Seneca, Moral Letters 31.2


What they wish to have heaped upon you are not really good things; there is only one good, the cause and the support of a happy life—trust in oneself. But this cannot be attained, unless one has learned to despise toil and to reckon it among the things which are neither good nor bad. 
 
For it is not possible that a single thing should be bad at one time and good at another, at times light and to be endured, and at times a cause of dread.
 
Work is not a good. Then what is a good? I say, the scorning of work. That is why I should rebuke men who toil to no purpose. 
 
But when, on the other hand, a man is struggling towards honorable things, in proportion as he applies himself more and more, and allows himself less and less to be beaten or to halt, I shall recommend his conduct and shout my encouragement, saying: "By so much you are better! Rise, draw a fresh breath, and surmount that hill, if possible, at a single spurt!" 

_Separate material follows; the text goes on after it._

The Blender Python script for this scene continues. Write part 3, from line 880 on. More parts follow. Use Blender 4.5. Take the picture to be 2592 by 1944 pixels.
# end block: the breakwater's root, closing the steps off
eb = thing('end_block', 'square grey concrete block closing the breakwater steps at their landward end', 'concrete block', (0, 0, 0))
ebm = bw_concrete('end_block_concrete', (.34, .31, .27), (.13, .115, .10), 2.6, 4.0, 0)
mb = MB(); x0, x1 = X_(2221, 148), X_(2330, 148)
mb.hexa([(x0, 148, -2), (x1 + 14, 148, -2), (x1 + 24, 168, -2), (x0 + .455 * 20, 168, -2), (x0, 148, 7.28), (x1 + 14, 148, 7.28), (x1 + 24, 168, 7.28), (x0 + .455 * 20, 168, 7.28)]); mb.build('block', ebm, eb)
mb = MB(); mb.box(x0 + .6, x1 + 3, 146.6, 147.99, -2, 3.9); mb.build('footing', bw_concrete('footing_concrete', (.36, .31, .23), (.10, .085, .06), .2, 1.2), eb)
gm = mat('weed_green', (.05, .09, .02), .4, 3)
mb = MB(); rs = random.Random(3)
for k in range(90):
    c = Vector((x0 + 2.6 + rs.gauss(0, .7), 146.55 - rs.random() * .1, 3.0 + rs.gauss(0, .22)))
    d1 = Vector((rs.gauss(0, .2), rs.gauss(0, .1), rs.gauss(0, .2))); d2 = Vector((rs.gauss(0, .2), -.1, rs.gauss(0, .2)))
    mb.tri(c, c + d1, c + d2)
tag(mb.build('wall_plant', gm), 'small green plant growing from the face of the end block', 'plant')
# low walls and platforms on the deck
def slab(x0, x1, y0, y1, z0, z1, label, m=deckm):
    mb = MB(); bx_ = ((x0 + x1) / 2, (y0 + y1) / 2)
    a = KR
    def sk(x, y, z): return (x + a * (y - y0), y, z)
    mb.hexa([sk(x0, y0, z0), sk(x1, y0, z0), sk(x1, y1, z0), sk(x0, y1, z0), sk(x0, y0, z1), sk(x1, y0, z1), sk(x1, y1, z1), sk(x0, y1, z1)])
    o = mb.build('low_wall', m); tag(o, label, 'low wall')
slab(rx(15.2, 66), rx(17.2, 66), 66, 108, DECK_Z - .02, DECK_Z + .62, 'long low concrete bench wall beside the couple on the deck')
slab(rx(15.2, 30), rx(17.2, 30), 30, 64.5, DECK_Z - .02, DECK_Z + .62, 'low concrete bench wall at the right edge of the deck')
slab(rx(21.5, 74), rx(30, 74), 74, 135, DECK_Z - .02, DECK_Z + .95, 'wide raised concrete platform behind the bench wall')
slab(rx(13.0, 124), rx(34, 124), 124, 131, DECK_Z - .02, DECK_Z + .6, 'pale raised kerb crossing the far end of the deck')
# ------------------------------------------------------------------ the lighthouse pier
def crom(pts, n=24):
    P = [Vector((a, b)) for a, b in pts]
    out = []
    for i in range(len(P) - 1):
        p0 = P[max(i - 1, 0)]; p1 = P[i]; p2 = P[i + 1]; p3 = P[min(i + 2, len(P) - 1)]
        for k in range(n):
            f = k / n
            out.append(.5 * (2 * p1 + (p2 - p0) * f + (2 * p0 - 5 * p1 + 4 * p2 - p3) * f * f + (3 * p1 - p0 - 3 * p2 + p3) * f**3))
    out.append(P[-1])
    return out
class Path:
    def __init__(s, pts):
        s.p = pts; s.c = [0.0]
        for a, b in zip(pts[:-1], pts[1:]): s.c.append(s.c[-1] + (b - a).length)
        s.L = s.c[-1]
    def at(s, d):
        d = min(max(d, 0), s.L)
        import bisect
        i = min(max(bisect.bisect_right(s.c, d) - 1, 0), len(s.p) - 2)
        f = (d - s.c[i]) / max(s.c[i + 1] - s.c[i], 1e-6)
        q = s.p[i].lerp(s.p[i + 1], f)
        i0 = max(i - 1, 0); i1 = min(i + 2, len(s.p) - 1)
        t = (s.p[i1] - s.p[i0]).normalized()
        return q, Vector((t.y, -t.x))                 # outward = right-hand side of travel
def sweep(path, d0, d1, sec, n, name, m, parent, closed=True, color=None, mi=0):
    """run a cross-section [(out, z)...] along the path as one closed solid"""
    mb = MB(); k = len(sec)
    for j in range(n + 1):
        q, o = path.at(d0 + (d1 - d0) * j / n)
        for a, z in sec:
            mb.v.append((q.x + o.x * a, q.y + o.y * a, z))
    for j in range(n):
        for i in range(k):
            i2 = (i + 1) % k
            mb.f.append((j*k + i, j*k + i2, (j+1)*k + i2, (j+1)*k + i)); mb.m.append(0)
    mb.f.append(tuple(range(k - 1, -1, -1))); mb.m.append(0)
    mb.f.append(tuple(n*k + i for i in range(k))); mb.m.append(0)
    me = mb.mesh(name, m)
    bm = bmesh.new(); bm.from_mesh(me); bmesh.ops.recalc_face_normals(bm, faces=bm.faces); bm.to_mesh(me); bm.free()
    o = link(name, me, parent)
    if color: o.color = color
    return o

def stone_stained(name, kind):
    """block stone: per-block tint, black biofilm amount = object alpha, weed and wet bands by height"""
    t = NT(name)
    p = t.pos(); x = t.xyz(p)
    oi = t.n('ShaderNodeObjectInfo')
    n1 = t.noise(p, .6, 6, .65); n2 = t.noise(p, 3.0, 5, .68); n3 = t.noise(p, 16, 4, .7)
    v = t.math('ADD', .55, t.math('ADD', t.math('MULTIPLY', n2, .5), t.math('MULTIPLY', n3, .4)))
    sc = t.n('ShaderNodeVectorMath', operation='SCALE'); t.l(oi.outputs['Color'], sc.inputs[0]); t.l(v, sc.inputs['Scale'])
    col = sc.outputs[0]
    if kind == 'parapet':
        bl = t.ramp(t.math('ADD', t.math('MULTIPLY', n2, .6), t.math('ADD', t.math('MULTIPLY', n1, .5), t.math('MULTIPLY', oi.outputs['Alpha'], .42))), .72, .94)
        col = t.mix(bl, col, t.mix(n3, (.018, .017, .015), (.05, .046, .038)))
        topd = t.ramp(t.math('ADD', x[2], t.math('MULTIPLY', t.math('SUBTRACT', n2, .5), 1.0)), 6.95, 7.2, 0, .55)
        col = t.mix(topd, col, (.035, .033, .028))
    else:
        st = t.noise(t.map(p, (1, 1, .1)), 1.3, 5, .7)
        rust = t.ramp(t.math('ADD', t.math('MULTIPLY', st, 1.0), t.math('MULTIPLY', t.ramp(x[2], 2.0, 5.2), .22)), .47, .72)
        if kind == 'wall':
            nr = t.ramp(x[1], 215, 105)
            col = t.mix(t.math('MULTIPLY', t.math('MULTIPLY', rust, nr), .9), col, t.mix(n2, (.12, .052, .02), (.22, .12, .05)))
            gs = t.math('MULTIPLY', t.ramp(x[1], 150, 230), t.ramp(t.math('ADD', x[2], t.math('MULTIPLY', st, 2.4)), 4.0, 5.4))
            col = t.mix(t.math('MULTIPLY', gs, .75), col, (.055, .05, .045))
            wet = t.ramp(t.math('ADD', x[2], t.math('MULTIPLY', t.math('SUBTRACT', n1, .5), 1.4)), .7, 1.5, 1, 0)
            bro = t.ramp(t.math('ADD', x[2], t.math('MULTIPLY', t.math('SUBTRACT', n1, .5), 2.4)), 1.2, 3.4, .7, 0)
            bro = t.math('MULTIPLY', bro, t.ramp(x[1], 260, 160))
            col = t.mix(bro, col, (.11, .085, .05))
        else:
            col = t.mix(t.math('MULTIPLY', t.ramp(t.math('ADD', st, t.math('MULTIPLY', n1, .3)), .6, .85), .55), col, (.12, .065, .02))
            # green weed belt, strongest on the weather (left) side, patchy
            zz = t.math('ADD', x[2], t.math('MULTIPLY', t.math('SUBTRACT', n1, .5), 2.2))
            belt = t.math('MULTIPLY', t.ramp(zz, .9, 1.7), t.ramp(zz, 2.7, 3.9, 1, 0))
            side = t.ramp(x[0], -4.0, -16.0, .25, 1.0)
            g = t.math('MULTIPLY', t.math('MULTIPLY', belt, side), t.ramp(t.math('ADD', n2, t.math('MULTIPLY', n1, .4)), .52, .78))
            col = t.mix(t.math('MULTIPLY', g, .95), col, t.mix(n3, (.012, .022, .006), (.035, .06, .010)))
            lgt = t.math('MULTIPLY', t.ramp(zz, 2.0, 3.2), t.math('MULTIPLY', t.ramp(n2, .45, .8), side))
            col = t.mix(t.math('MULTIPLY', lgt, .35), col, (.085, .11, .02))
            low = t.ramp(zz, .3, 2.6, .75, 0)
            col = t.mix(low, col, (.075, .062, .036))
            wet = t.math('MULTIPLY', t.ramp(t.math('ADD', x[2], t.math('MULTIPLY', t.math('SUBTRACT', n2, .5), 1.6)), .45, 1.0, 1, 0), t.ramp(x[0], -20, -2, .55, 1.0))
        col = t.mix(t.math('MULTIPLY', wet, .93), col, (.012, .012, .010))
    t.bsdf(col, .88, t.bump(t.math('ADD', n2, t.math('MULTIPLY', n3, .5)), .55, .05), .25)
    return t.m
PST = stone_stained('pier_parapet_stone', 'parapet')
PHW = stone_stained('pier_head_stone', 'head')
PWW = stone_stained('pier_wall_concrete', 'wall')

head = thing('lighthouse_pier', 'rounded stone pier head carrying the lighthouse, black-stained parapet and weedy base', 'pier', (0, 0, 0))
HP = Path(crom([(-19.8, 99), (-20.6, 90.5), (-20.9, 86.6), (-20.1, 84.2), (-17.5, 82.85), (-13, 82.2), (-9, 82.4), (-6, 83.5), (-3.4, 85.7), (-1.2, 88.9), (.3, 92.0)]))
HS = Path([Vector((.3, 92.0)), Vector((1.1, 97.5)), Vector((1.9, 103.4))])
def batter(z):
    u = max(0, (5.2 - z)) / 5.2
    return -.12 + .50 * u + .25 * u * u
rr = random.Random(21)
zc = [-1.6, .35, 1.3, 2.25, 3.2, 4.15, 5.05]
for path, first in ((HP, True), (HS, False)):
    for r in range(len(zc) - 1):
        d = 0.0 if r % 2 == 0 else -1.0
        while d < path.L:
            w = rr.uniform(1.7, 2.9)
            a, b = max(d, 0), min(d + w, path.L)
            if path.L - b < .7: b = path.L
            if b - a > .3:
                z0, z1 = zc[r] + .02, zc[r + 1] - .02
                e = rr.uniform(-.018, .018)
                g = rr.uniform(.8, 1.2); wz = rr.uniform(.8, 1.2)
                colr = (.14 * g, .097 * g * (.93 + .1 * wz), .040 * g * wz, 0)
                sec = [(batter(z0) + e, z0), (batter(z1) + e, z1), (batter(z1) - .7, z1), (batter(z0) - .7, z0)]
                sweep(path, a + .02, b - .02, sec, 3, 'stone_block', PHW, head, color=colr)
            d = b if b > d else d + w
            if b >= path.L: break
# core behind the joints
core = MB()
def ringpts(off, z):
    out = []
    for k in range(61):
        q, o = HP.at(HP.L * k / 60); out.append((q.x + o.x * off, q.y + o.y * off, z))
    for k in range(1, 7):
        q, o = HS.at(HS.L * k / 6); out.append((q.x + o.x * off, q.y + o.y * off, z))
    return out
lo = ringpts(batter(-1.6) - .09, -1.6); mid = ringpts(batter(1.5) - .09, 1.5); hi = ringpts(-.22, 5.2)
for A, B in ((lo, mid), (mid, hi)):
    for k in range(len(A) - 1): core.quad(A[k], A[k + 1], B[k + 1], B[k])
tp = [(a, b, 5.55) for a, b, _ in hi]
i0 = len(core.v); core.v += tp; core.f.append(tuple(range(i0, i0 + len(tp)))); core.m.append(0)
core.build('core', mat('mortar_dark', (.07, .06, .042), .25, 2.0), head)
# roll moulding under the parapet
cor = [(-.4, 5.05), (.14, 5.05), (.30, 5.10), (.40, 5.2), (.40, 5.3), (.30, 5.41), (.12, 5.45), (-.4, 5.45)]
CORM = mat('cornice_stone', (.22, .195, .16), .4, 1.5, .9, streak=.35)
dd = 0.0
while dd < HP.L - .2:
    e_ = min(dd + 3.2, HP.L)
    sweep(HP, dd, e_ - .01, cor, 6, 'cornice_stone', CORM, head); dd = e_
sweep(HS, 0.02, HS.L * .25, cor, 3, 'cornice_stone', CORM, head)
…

—from Seneca, Moral Letters 31 
 
If you strive to become a teacher of conviction, not one who puts on airs, you will likely never receive any earthly rewards, but you will manage to cleanse your soul, and you will earn all sorts of delightful perks, like the joy that comes from observing a frown of confusion being transformed into a grin of insight. 
 
I once asked a small group of students to read this passage, and I then sat back to enjoy the show. 
 
One fellow clearly wasn’t reading to begin with, and he stared blindly at the page. The rest were scanning along, and then, one by one, at different paces, they would stop and furrow their brows. Some looked around in search of some clue. Another stared up at me and shook her head. They would try again from the beginning, only to fall back into frustration. 
 
The sequence of expressions was priceless. 
 
What was tripping them up? They weren’t sure what it meant to “despise” toil, and then they were appalled, in one case even offended, by the claim that work was not a good. Here they had been told, for their entire lives by most everyone they knew, that hard work was the key to success, and now a dead Roman asks them to cast aside this obsession with industry. 
 
A Stoic Turn, as but one expression of recovering the substance of the natural from the diversions of the artificial, demands rebuilding the whole house, not just rearranging the furniture. If the task at hand is, first and foremost, to be human, then all other circumstances must be considered as relative to our happiness, and so can never be treated as good or bad in themselves. 
 
Is it being directed toward the exercise of wisdom and virtue? Then it serves what is good in me. Is it being employed to support ignorance and vice? Then it is abused for what is bad in me. The means are always proportionate to the ends. 
 
And so a pile of gold or a pile of manure take on their meaning and value through an awareness of purpose. It is no different with work: what am I working toward? The labor itself is neutral, so to speak, and should neither be sought nor avoided for its own sake. Working more at being a crook does immense harm, just as working less at being covetous offers profound benefits. 
 
Now Seneca didn’t say that work was an evil, only that we must be indifferent to it, unattached to either its presence or its absence. But that’s not what we heard, is it? Having grown so accustomed to the idea that greater effort leads to greater merit, we blindly admire the image of constantly being employed, while neglecting to ask about the reason for the exertion. 
 
After much arguing back and forth, I noticed how one student after another had a little epiphany about this point. I don’t know if any of it stuck with them after they left the room, but perhaps a seed had been planted for a later date, when the daily grind of mindlessly producing and consuming finally becomes too much for them. 
 
Most of our work is really busywork, and so should be scorned. When, however, our actions are in harmony with Nature, and not against her, we become worthy of praise and support. Just as the Stoic admires toughness in the context of character, so he reveres enterprise for the sake of righteousness.